Logo depois, um surpreendente Alessandro Nannini vira 1’28″576 e torna-se o piloto mais rápido da pista. Ele faz uso dos seus pneus novos e simplesmente voa baixo em Jerez, sendo na média dois segundos abaixo de praticamente todos os adversários. Na 34ª volta, Sandro já está em sexto, atrás de Capelli, superando Maurício Gugelmin.

Na 39ª volta, após ganhar o quarto lugar de Riccardo Patrese na marra, no setor mais lento do traçado, Capelli passa Senna na última curva do circuito e aponta na reta em terceiro. Senna perde o contato com o italiano e passa a receber a pressão de Patrese novamente, enquanto os pneus de Mansell botam a língua de fora e Prost aproveita para abrir cinco segundos na liderança.

Pouco depois, o motor do March de Capelli quebra e o italiano abandona. Nannini, por seu turno, ganha as posições de Patrese e Senna, pulando à terceira posição.

Faltando 22 voltas para o final, Ayrton Senna não tem mais condições de se manter em 4º e vai aos boxes, montando pneus novos. Volta em sétimo, entre o discreto Gerhard Berger e o eterno desafeto Nelson Piquet.

Sem trocar pneus em sua Williams, Mansell volta à carga e baixa o melhor tempo do dia para 1’27″999 – mas a embreagem de seu carro quebra e ele tem que moderar sua performance. Prost responde, faz 1’27″845, melhorando o tempo do britânico e a vantagem chega à casa de 20 segundos, mais do que confortável.
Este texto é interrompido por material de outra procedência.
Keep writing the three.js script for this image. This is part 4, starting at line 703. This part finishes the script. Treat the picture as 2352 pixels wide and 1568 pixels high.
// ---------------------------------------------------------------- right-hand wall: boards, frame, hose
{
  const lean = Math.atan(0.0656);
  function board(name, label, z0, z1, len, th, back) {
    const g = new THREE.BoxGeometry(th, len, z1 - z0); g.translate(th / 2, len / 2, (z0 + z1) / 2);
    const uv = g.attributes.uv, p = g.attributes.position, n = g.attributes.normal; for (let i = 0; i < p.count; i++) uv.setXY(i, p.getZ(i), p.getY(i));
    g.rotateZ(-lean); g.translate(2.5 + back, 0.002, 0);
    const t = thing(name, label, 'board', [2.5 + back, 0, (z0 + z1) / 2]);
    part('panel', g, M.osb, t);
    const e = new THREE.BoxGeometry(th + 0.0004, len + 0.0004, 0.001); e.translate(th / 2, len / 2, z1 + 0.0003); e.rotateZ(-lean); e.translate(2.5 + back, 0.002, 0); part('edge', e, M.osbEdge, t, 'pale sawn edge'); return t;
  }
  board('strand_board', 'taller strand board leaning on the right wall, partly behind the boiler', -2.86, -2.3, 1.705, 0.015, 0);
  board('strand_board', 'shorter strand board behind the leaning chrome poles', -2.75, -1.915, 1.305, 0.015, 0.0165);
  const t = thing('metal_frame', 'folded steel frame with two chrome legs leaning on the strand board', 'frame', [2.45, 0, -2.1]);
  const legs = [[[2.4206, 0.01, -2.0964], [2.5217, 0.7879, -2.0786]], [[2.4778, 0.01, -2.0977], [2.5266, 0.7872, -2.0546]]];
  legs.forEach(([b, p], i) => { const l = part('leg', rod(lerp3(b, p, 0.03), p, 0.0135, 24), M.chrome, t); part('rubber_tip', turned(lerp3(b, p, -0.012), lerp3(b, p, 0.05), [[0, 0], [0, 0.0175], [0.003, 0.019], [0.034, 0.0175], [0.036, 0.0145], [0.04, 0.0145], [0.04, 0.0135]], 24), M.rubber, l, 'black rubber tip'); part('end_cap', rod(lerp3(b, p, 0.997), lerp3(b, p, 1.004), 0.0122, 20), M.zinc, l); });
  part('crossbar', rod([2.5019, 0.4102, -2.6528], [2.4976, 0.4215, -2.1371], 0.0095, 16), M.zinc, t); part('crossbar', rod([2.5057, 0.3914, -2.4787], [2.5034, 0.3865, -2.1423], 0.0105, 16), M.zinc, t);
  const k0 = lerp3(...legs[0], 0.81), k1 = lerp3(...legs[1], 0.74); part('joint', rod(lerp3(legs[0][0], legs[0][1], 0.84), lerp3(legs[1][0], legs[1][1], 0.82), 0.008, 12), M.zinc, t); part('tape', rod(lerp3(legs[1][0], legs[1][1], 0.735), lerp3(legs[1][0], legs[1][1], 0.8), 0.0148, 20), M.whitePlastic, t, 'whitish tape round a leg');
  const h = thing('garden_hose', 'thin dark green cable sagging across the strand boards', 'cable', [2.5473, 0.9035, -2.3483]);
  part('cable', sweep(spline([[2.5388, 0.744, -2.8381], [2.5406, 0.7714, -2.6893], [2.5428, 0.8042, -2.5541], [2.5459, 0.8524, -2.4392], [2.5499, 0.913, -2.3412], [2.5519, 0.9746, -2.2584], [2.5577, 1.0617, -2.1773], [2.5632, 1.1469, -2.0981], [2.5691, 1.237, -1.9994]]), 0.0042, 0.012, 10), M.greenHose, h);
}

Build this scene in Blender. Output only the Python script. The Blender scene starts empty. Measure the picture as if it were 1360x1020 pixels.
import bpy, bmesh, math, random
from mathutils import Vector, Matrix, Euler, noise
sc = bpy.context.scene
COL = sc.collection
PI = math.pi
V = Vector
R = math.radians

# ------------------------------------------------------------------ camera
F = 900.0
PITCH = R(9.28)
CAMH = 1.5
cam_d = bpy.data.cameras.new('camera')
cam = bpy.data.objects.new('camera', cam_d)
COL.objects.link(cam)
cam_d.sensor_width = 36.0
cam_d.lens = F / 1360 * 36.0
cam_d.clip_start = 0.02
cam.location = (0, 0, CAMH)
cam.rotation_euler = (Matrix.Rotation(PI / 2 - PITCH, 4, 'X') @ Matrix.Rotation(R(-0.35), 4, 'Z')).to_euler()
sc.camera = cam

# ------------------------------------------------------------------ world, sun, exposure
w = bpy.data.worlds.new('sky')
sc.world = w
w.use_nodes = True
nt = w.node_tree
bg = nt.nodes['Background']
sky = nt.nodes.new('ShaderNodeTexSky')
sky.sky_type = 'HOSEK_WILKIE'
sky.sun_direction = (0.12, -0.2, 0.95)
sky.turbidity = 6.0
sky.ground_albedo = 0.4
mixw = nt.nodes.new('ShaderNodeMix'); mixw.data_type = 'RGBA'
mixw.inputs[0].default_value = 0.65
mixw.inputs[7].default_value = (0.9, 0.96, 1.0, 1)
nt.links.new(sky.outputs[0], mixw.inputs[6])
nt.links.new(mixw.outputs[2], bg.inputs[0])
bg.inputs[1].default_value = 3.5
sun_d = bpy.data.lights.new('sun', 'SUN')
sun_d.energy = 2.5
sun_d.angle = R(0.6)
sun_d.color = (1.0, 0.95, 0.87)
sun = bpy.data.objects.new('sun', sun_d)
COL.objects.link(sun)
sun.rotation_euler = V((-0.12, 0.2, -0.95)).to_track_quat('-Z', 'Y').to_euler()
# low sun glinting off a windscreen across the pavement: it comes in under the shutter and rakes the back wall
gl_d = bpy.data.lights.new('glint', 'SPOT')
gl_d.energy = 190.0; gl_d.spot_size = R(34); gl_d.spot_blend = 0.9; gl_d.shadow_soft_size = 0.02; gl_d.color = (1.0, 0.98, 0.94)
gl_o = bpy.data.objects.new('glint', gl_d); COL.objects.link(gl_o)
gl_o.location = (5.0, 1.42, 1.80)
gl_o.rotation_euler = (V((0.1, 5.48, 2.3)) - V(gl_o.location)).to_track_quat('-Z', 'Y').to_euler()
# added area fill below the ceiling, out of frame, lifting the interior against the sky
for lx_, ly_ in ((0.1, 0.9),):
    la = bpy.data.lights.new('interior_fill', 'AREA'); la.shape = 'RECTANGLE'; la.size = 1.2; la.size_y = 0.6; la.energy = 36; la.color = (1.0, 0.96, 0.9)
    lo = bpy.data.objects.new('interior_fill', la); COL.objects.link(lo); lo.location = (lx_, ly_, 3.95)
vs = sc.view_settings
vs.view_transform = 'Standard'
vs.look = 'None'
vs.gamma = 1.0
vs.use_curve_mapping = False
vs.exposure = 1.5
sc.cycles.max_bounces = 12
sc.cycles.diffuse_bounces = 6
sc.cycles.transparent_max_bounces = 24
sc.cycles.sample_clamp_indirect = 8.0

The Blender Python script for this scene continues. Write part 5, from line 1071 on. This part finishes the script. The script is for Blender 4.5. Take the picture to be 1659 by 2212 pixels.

A esta altura, Senna já recupera posições e chega à 5ª posição, muito próximo de Riccardo Patrese. O brasileiro ultrapassa o italiano faltando sete voltas para o final e assume o quarto posto.

E nada mais acontece. Com extrema facilidade, Prost emplaca sua sexta vitória em 1988 e a 34ª da carreira. Mansell sobe ao pódio pela segunda vez no ano, assim como Alessandro Nannini. E Senna, com a quarta posição, não deixa que Alain lhe escape de seu alcance.

Apesar do placar do campeonato apontar uma vantagem de cinco pontos (84 a 79) a favor do francês, a matemática era favorável a Ayrton. A partir do GP do Japão, o que restava a Prost para levar a decisão até a última etapa era ganhar em Suzuka e também na Austrália. Com uma vitória simples, fosse qual fosse a posição de Alain na pista na penúltima etapa, Ayrton chegaria a 87 pontos líquidos e o rival teria o descarte de 18 pontos, já que abandonara duas vezes e Senna, três.

Com a categoria que Deus lhes deu e a calculadora no bolso do macacão, a próxima parada para Alain e Ayrton – e o próximo post – será o GP do Japão.